Sumney's "Transfigurations" could also be described as ambient. The long-form track is atmospheric, with strummed guitar strings and echoed synths intertwined to create a soundscape that at times feels psychedelic but always comforting. But the staple of the track is Sumney's distinct vocal delivery, the artist drenching his vocals in reverb and repeating certain melodies to where they essentially become mantras, evoking the Sanskrit or Tibetan chants meditation practitioners sometimes say.
"I've been making music for a few years that is just kind of zone-out music, so I was really excited to do something with Calm and do it in a way that was weird, and predominantly improvised," Sumney said in an interview with Vogue, adding that the song was designed for "relaxation, sleep, meditation — essentially whichever tickles the fancy of the listener."

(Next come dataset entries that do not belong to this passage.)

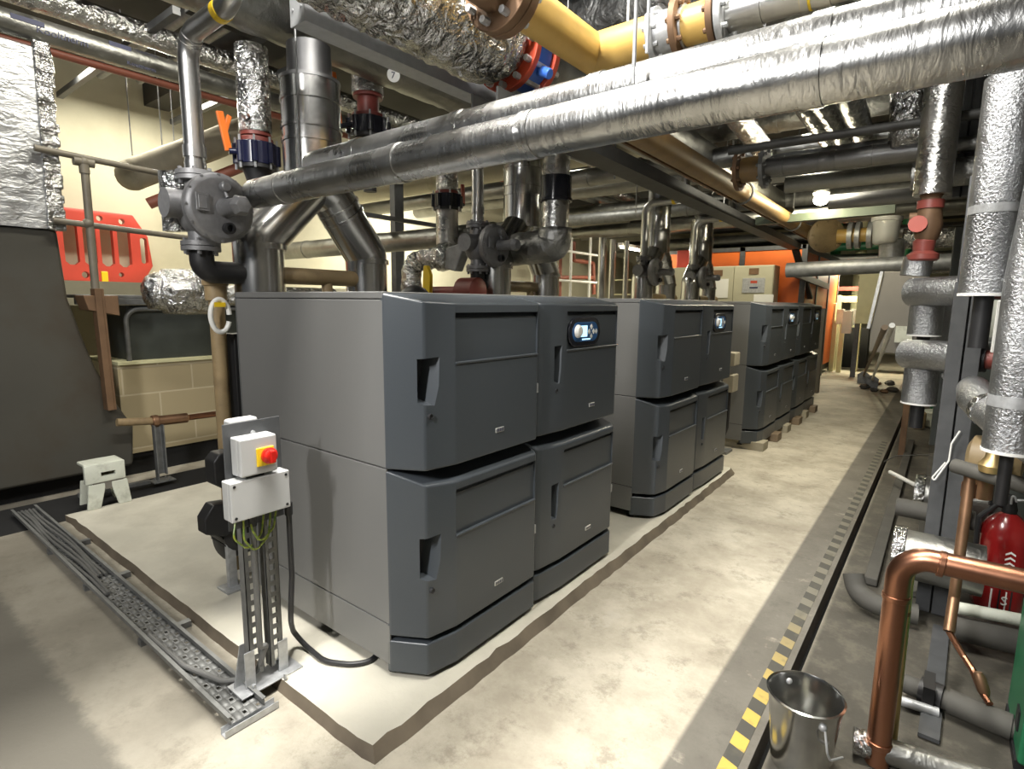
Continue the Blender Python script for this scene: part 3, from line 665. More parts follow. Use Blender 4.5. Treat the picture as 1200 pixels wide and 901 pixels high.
# junction box under it
jb = thing('junction_box', 'light grey rectangular junction box below the red knob isolator', 'junction box', (PX, ym, zb))
j0, j1 = V(270,585,PX+.07), V(340,585,PX+.07); jt, jbm = V(303,559,PX+.07).z, V(308,603,PX+.07).z
MB().box((PX, j0.y, jbm), (PX+.05, j1.y, jt)).build('box_body', 'plastic', jb, bevel=.006)
jl = MB().box((PX+.051, j0.y-.001, jbm-.001), (PX+.074, j1.y+.001, jt+.001)).build('box_lid', 'plastic', jb, bevel=.006)
sc = MB()
for a in (j0.y+.016, j1.y-.016):
    for b in (jbm+.016, jt-.016): sc.cyl((PX+.07, a, b), (PX+.0755, a, b), .006, 8)
sc.build('lid_screws', 'black', jl)
MB().box((PX+.01, j0.y+.08, jt-.01), (PX+.05, j0.y+.15, ib+.005)).build('conduit_coupler', 'black', jb)
for k in range(2): MB().cyl((PX+.03, j0.y+.1+.16*k, jbm-.05), (PX+.03, j0.y+.1+.16*k, jbm+.005), .017, 10).build('cable_gland', 'black', jb)
# cables
g2 = Vector((PX+.03, j0.y+.26, jbm-.05)); e = at(442,772,Z=PZ+.013)
pipe('power_cable', 'black cable looping from the junction box to the foot of the nearest boiler', [g2, (g2.x, g2.y, .5), (g2.x+.005, g2.y-.02, .3), tuple(at(345,745,Z=PZ+.025)), tuple(at(380,775,Z=PZ+.014)), tuple(at(415,779,Z=PZ+.014)), tuple(e), (e.x-.12, e.y+.08, PZ+.014)], .012, 'rubber', None, 'cable', bend=.16, seg=10)
g1 = Vector((PX+.03, j0.y+.1, jbm-.05))
pipe('supply_cable', 'dark grey cable running from the control post down into the cable tray', [g1, (g1.x, g1.y, .55), (g1.x-.0, g1.y+.0, .24), tuple(at(312,755,X=PX+.03)), tuple(at(300,792,Z=.07)), tuple(at(262,799,Z=.056)), tuple(at(215,780,Z=.05)), tuple(at(175,745,Z=.05))], .012, 'greycable', None, 'cable', bend=.12, seg=10)
for k, (dy, dz) in enumerate(((.0,.0),(.03,-.02),(.055,.01))):
    o = Vector((PX+.02, j0.y+.04+dy, jbm+.0))
    pipe('earth_wire', ('outermost yellow green earth wire looping below the junction box', 'middle yellow green earth wire looping below the junction box', 'innermost yellow green earth wire beside the black cable')[k], [o, o+Vector((.03,-.03+dy*.4,-.07+dz)), o+Vector((.02,.03,-.14+dz)), o+Vector((0,.1,-.1+dz)), o+Vector((-.01,.12,-.02))], .0042, 'yelgrn', 'earth wires', 'wire', bend=.03, seg=6)
# circulating pump set behind the plate
pc_ = at(272,600,X=-3.15)
pm = thing('circulating_pump', 'black circulating pump half hidden behind the control post plate', 'pump', (pc_.x, pc_.y, PZ))
MB().lathe((pc_.x-.1, pc_.y+.08, .3), (0,1,0), [(.09,-.12),(.12,-.1),(.12,.1),(.09,.12)], 20).build('volute', 'black', pm)
mt = MB().lathe((pc_.x+.02, pc_.y+.03, .36), (1,0,0), [(.09,-.2),(.1,-.18),(.1,.02),(.07,.05)], 20)
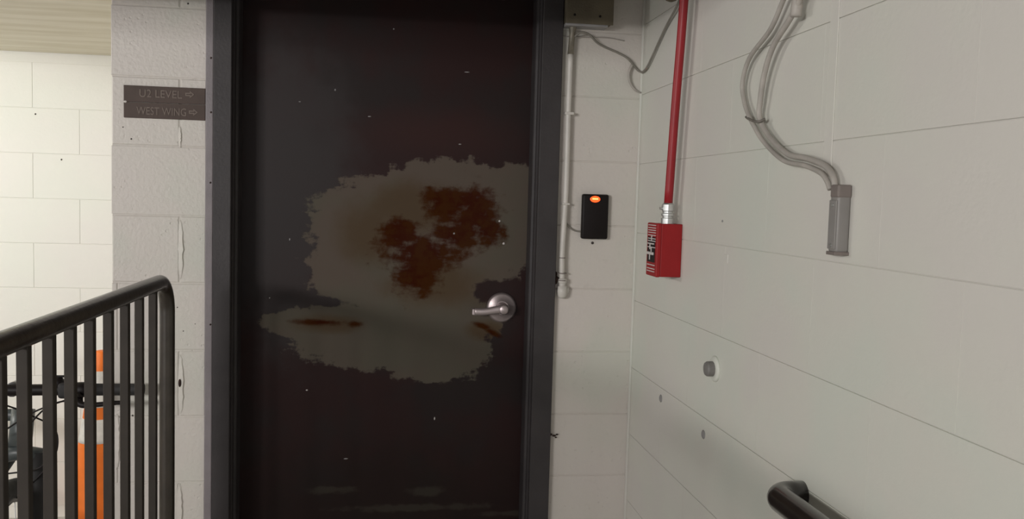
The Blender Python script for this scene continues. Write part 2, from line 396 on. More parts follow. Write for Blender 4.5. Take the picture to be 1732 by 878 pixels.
# ---------------------------------------------------------------- door and its frame
dr = structure(obj('door_1', bx((-.447, 0.096, 0.006), (.447, .139, 2.105), .0015), 'door'), 'worn dark brown steel door with a rusted bare patch')
fr = structure(obj('door_frame', bx((-.4815, -.022, 2.105), (.5165, .165, 2.19), .002), 'frame'), 'dark grey steel door frame')
fr.parent = dr
def jamb(s, xi, xo):
    """pressed steel jamb section: face, lip, shallow groove, deep return, stop"""
    prof = [(xo, .05), (xo, -.020), (xo-.002*s, -.022), (xi+.002*s, -.022), (xi, -.020), (xi, .004), (xi-.004*s, .010), (xi-.004*s, .030), (xi-.010*s, .034), (xi-.012*s, .040), (xi-.012*s, .0955), (xi+.02*s, .0955), (xi+.02*s, .16), (xo, .16)]
    bm = bmesh.new(); rows = [[bm.verts.new((x, y, z)) for x, y in prof] for z in (0, 2.105)]
    n = len(prof)
    for k in range(n): bm.faces.new((rows[0][k], rows[0][(k+1) % n], rows[1][(k+1) % n], rows[1][k]))
    bm.faces.new(rows[0]); bm.faces.new(rows[1][::-1])
    return bm
obj('jamb', jamb(-1, -.432, -.4815), 'frame', fr); obj('jamb', jamb(1, .455, .5160), 'frame', fr)
es = obj('edge_strip', bx((-.5035, -.019, 0), (-.4818, .02, 2.19), .003), 'frame_strip', fr, False, 'lighter grey painted strip along the outer edge of the frame')
for px, py in ((357, 98), (357, 190), (356, 309), (356, 549)): speck(px, py, 1, -.019, .0032, es, 'rust', 'rust_spot')
# white chips knocked out of the door paint
for px, py, sx, sz in ((567, 152, .8, 1.2), (790, 122, 3, .5), (625, 197, 1.8, .6), (490, 405, .7, 1.4), (519, 660, 1.2, .8), (735, 708, .8, 1.8), (852, 412, 1.4, 1.4), (845, 374, 1.2, 1.2), (778, 244, 1.6, .6), (768, 395, 1, 1), (507, 172, 1.2, .5), (456, 504, .7, .8), (666, 49, .8, .8), (585, 776, 2.4, .7)):
    speck(px, py, 1, .096, .0032, dr, 'white_mark' if px in (852, 845, 735, 519) else 'box_lip', 'paint_chip', sx, sz)
# rusted gap in the frame edge beside the conduit, and a rusted tab lower down
bm = bmesh.new()
for k in range(16):
    t = k/15; py = 463+42*t; p = P(937+3*math.sin(7*t)-5*t, py, 1, -.006)
    bmesh.ops.create_icosphere(bm, subdivisions=1, radius=.007+.003*random.random(), matrix=Matrix.Translation(p+Vector((random.uniform(-.002, .003), 0, 0))))
obj('rusted_gap', bm, 'rust', fr, False, 'dark rusted notch in the frame edge by the white conduit')
bm = bmesh.new()
for px, py, r in ((925, 732, .006), (931, 735, .005), (937, 737, .0045), (942, 735, .0035), (940, 740, .003)):
    bmesh.ops.create_icosphere(bm, subdivisions=1, radius=r, matrix=Matrix.Translation(P(px, py, 1, -.006)) @ Matrix.Diagonal((1.4, .8, .8, 1)))
obj('rusted_tab', bm, 'rust', fr, False, 'small rusted tab sticking out of the frame edge')
speck(928, 614, 1, -.01, .005, fr, 'rust', 'rust_spot')
# lever handle
hp = P(848, 520, 1, .096); hx, hz = hp.x, hp.z
hd = obj('door_handle', lathe(bmesh.new(), [(.047, 0), (.047, .004), (.0445, .009), (.040, .012), (.022, .0135), (.021, .016)], Matrix.Translation((hx, .096, hz)) @ TOY, 48), 'chrome', dr, False, 'satin chrome lever handle with round rose')
for pl in hd.data.polygons: pl.use_smooth = len(pl.vertices) == 4
obj('neck', lathe(bmesh.new(), [(.019, .014), (.016, .022), (.0145, .045), (.016, .052), (.0155, .060), (.012, .064)], Matrix.Translation((hx, .096, hz)) @ TOY, 32), 'chrome', hd, True)
lp = [(hx+.012, .044, hz-.001), (hx-.01, .042, hz), (hx-.035, .042, hz-.004), (hx-.06, .042, hz-.0075), (hx-.088, .046, hz-.008)]
bm = tube(bmesh.new(), smooth_path(lp, 6), [.0145+(.0115-.0145)*min(1, i/14) for i in range(25)], 20)
for v in bm.verts: v.co.y = .044+(v.co.y-.044)*.62
obj('lever', bm, 'chrome', hd, True)
obj('lever_tip', bx((hx-.096, .040, hz-.018), (hx-.086, .072, hz+.001), .002), 'chrome', hd)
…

Most recently, Calm also enlisted Laraaji, a pioneer of ambient and new age music, for an hour-plus-long improvisational performance on his zither (a stringed instrument that usually has 30 to 40 strings over a shallow horizontal soundboard). Considering how prolific of an artist Laraaji is — he has released over 50 albums, including Ambient 3: Day of Radiance, which was produced by fellow ambient music pioneer Brian Eno — it's noteworthy that Calm has used its platform to promote a Black artist integral to the sound that defines most meditative music.
As more and more people continue to subscribe to these meditation apps, it's likely that other Black artists will participate in creating special albums, mixes, playlists, and more for them, continuing to expand the idea of what meditative music should — and can — sound like.